東大の学生の親の6割は世帯年収950万円以上
さらにもうひとつ。親の年収について、前掲の文科省のデータ以上にシビアな調査結果を紹介しよう。
東京大学では、昭和25年から「学生生活実態調査」を実施している(東大紛争のあった昭和43年を除く)。この調査では、東大生の親の職業や世帯年収が公表されており、最新版では「父」の職業は、多い順に「管理的職業」42.3%、「専門的、技術的職業」23.0%、「教育的職業」8.1%となっている。
一方、母の職業は「無職」34.2%、「事務」19.8%、「教育的職業」8.1%と、昨今の共働き世帯の割合が7割近い状況を踏まえると、専業主婦がかなり多い点は興味深い。
そして、世帯年収については、950万円以上の割合が6割を超える。その内訳は、「950万円以上1050万円未満」21.3%、「1050万円以上1250万円未満」11.2%、「1250万円以上1550万円未満」12.2%、「1550万円以上」16.1%でとなっており、前回調査と比較すると、「1550万円以上」が若干増えている形だ。
この結果を見る限り、子供に対して、高収入な父親は「お金」、無職の母親は「時間」をかけてこそ、わが子を東大に進学させることができると言えるかもしれない。
低年収&低学歴の親も子どもの教育を諦める必要はない
では、年収も学歴も低い親は、子どもの教育を諦めるしかないのだろうか。
前掲の「学力調査を活用した専門的な課題分析に関する調査研究」では、その点についても考察している。実はSESが低くても、その不利な環境を克服し、高い学力を有する子供は一定数存在するのだ。

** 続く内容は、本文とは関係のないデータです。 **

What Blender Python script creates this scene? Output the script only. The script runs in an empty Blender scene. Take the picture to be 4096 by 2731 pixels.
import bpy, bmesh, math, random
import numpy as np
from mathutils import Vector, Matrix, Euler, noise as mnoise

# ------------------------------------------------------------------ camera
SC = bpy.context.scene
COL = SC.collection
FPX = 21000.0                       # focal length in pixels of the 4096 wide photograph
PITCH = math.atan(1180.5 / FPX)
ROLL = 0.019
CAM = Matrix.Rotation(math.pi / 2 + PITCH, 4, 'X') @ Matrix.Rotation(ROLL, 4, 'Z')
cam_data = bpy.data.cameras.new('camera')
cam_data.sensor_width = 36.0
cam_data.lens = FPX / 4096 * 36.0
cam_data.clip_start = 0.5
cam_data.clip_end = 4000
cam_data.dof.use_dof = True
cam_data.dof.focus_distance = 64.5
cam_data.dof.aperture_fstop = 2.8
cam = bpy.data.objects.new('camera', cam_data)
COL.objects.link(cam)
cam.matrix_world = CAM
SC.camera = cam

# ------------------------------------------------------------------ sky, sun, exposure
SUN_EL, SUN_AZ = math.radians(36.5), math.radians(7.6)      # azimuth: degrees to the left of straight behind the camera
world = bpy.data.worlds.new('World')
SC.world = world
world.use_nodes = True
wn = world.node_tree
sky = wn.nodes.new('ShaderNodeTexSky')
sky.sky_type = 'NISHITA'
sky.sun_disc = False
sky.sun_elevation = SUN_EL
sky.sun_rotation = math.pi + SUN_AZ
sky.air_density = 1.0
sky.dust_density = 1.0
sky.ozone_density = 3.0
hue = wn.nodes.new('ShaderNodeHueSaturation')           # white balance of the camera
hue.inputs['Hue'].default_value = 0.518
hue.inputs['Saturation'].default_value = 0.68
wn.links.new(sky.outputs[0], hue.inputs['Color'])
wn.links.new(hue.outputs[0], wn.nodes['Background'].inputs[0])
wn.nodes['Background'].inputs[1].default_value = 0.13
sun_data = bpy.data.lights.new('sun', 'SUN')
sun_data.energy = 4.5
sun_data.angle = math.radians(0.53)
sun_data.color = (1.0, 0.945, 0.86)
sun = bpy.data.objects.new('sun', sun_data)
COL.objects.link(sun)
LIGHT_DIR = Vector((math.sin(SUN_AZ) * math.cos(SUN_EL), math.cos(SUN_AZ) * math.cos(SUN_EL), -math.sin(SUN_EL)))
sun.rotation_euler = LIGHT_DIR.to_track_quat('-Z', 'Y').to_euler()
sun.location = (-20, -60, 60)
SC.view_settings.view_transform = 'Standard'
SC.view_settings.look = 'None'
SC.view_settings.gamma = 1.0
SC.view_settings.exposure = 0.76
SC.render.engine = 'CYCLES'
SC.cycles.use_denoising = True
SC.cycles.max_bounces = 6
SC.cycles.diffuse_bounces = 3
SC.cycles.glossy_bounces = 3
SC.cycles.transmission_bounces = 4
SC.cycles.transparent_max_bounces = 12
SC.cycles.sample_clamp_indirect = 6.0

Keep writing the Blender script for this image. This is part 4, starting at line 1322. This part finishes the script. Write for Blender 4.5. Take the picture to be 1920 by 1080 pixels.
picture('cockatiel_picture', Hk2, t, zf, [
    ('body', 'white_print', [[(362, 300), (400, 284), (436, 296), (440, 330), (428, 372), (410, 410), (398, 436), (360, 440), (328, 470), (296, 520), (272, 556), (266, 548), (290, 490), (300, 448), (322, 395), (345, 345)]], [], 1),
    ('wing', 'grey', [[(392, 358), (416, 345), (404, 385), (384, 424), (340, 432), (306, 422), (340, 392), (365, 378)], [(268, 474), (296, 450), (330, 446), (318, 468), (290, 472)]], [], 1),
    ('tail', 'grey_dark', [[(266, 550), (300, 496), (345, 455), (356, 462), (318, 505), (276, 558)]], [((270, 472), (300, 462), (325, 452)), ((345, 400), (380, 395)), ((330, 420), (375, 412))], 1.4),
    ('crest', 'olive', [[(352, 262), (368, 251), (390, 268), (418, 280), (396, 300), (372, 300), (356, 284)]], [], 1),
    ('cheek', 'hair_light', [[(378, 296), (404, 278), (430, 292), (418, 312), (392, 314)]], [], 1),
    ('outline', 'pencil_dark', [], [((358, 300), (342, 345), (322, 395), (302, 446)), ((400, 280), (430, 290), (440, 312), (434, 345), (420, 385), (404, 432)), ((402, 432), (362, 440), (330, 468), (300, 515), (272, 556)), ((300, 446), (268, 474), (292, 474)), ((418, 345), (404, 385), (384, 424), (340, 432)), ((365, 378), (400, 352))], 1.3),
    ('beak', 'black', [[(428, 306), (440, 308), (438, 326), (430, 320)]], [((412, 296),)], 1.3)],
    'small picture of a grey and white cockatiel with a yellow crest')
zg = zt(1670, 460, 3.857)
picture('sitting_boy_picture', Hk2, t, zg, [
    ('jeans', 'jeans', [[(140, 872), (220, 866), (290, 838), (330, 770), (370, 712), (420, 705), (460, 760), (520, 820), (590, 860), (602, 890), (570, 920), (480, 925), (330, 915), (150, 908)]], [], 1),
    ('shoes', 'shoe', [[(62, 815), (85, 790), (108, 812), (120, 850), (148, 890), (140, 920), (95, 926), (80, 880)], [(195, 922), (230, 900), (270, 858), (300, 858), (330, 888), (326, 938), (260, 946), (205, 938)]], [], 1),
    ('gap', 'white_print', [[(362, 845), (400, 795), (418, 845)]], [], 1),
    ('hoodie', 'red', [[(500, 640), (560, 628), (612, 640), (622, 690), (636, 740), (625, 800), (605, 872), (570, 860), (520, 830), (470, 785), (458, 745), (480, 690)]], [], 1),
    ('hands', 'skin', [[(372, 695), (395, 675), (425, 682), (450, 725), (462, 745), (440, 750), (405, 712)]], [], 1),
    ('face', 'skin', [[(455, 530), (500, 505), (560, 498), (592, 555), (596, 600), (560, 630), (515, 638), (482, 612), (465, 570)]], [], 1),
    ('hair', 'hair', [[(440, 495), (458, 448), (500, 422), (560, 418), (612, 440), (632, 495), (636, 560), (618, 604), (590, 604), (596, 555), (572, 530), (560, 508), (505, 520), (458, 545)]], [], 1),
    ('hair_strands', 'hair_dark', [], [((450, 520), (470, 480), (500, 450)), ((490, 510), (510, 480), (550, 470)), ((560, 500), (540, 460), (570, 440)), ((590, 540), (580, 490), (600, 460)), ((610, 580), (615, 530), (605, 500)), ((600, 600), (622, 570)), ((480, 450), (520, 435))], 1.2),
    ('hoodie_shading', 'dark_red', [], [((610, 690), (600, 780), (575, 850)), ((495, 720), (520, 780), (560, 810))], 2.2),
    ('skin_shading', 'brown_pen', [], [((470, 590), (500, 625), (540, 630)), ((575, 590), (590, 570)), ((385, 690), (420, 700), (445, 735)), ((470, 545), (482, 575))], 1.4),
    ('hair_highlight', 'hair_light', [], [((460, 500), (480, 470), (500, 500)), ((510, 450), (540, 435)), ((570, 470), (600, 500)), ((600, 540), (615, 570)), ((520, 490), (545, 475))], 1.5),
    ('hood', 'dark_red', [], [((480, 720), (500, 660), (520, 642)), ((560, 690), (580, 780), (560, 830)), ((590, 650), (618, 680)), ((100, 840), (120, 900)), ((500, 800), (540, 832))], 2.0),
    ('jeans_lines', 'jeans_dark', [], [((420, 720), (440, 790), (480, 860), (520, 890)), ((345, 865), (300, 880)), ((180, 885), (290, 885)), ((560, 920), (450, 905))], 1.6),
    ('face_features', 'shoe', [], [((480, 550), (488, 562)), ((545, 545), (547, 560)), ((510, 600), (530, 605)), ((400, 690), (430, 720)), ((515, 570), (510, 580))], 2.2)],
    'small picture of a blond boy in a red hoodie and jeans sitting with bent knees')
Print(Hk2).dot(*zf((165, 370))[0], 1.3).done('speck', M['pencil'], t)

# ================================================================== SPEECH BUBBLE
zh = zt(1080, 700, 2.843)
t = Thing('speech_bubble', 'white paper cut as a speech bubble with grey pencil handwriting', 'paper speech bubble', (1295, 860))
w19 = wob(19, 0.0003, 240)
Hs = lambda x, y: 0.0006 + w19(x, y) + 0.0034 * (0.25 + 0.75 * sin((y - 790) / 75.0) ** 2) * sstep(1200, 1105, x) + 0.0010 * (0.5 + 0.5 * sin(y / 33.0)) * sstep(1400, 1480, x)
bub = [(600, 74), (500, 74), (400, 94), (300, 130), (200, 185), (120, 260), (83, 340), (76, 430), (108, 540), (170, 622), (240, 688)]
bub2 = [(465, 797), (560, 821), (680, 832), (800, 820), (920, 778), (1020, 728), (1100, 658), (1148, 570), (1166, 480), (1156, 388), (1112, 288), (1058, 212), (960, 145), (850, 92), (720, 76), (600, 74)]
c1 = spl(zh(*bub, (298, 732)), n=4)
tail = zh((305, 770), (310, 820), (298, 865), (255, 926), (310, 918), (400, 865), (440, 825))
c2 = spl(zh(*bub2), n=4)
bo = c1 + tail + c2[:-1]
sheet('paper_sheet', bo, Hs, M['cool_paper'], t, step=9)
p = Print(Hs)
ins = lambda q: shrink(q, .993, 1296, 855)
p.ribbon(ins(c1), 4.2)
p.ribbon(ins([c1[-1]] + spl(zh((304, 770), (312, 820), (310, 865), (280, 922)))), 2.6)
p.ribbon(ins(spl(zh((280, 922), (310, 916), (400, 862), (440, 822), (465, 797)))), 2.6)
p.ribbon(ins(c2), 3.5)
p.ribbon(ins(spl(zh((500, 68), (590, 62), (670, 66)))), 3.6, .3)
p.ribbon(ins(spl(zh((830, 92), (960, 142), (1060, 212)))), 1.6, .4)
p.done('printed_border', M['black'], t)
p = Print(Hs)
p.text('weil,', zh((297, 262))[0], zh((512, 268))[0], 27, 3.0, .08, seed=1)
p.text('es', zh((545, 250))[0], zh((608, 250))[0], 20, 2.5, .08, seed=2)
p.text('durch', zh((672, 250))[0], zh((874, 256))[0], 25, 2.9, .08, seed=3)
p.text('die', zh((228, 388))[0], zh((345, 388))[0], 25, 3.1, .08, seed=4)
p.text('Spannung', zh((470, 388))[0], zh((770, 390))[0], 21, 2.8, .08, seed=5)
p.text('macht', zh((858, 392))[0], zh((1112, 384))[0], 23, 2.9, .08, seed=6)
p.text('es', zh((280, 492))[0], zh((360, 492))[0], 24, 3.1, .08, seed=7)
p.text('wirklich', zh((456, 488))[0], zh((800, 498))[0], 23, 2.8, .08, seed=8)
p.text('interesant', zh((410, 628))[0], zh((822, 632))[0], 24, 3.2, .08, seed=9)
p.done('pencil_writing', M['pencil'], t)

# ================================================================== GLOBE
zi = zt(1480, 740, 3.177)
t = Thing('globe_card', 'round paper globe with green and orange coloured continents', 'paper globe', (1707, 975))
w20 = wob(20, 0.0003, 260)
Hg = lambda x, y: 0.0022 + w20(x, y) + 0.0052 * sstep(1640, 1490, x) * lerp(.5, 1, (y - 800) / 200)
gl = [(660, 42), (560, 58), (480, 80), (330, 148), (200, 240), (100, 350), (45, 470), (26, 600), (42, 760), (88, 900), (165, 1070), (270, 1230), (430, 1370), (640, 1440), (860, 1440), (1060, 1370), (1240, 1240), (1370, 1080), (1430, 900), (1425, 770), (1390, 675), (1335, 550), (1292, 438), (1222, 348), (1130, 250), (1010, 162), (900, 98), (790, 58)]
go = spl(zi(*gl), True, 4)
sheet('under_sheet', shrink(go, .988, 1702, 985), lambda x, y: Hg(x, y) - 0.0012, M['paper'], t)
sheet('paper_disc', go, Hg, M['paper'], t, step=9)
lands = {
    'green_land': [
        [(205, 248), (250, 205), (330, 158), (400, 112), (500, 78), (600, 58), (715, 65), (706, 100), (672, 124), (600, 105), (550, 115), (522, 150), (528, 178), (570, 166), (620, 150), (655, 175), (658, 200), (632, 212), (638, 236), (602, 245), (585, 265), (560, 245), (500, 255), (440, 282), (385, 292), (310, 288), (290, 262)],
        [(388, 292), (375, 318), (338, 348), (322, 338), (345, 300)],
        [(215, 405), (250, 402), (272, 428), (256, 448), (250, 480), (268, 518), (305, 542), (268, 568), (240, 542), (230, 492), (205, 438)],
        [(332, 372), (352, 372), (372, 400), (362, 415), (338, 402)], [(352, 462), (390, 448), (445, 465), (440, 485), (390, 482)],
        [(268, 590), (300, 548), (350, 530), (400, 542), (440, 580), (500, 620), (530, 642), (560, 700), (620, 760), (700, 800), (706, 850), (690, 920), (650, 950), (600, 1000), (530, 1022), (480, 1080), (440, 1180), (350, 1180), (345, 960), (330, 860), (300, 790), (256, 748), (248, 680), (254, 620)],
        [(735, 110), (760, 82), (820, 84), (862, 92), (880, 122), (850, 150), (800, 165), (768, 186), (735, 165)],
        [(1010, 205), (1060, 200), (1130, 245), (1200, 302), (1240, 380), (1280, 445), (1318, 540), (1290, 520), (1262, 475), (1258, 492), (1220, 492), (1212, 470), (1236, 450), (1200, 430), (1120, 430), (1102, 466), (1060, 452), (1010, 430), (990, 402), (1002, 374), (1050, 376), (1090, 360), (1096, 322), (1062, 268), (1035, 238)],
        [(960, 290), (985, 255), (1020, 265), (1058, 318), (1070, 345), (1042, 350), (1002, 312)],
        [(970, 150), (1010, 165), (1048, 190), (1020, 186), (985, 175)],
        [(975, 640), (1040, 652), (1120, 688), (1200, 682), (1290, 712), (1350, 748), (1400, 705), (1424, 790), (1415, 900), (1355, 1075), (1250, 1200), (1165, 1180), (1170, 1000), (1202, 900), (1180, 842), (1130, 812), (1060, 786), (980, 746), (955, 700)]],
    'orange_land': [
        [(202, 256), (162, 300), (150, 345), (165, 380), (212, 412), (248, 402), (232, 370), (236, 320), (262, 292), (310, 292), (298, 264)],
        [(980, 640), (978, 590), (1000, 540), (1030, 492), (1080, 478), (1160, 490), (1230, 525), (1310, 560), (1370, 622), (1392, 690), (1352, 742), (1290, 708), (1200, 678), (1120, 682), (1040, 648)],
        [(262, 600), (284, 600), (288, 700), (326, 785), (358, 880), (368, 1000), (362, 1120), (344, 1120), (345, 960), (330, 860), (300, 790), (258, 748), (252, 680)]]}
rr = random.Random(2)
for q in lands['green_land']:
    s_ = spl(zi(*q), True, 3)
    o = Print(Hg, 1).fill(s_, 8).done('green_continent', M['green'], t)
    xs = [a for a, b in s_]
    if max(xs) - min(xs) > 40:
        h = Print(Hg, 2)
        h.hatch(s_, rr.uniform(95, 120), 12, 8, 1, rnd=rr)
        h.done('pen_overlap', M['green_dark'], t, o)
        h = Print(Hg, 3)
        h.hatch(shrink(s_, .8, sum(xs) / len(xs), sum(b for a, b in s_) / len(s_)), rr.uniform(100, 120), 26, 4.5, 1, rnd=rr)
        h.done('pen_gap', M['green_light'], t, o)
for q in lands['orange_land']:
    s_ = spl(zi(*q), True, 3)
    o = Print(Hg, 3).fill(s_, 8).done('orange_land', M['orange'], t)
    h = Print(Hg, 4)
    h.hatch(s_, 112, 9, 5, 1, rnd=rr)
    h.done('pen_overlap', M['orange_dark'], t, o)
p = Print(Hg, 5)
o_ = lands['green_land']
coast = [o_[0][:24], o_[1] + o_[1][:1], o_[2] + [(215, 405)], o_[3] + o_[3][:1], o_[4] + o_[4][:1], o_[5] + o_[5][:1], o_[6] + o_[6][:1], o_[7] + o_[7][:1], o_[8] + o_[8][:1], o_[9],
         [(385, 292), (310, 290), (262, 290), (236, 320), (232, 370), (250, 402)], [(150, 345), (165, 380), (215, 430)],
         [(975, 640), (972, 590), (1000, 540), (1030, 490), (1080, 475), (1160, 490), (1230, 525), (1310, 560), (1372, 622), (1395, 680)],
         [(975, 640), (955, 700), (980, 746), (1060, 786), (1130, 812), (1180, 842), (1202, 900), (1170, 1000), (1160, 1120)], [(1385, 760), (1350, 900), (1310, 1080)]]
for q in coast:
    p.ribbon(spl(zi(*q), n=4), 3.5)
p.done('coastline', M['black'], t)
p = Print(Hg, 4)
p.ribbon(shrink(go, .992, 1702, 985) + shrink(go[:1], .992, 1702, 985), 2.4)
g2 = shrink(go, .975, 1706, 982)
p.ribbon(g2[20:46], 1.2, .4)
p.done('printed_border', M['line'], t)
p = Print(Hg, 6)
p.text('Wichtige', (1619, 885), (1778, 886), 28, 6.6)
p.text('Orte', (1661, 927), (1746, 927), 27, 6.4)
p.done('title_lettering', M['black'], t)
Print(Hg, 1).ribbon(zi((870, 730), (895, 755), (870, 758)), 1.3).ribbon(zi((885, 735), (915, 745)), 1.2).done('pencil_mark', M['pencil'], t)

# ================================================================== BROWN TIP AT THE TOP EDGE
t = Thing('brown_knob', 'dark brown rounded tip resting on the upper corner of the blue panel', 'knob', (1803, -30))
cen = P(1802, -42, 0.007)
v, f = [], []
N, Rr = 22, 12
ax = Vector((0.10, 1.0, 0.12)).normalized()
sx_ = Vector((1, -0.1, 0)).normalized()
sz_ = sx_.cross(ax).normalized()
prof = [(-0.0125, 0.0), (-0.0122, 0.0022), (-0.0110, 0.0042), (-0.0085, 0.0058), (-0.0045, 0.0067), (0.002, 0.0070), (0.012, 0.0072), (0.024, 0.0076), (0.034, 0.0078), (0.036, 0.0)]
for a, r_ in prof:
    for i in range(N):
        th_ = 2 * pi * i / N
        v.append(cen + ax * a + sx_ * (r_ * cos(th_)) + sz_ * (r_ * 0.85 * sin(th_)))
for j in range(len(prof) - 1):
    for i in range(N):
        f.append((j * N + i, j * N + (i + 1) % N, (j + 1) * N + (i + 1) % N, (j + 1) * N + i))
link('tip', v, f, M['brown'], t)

ただ、SESが高い子どもに比べて、学力のばらつきが大きいという特徴がある。同調査では、例として、以下のような家庭環境や保護者の行動、意識の在り方にあてはまる子どもの学力が高いという傾向を指摘している。
「子供が決まった起きる時刻に起きるよう(起こすよう)にしている」
「毎日子供に朝食を食べさせている」
「自分でできることは自分でさせている」
「子供のプライバシーを尊重している」
規則性のある生活でメリハリをつける、ケジメをつける。そして、子供の自主性を重んじる。この他にも、同調査では、さまざまな項目が挙げられているが、これらの家庭環境や保護者の行動・意識は、決して特別なものではない。
ただ、ポイントとなるのは、意識して子供に接していることを継続しているという点ではないだろうか。もし、SESが低いのであれば、このような家庭環境づくりを心がけ徹底することで、ばらつきを低減させることは不可能ではないだろう。
いずれにせよ、どんなに高学歴で高年収の親であっても、子どもの教育に無関心であれば、子供の学力や成長が大きく伸びることはない。
母親の学歴が子供の学力に影響が大きいのも、子供と接する時間が長い母親の価値観や成功体験が子供の教育に反映されやすいからであって、遺伝によって学力が担保されるわけではないはずだ。
最終的に言えるのは、親の年収や学歴が高いほうがレベルの高い教育を受けさせられる環境を準備しやすい。その点では子供の学力に良い影響を与えるのは間違いないが、それがすべてと言い切ることはできない。親の学歴や収入がどうあれ、子供の学力を押し上げることは不可能ではないだろう。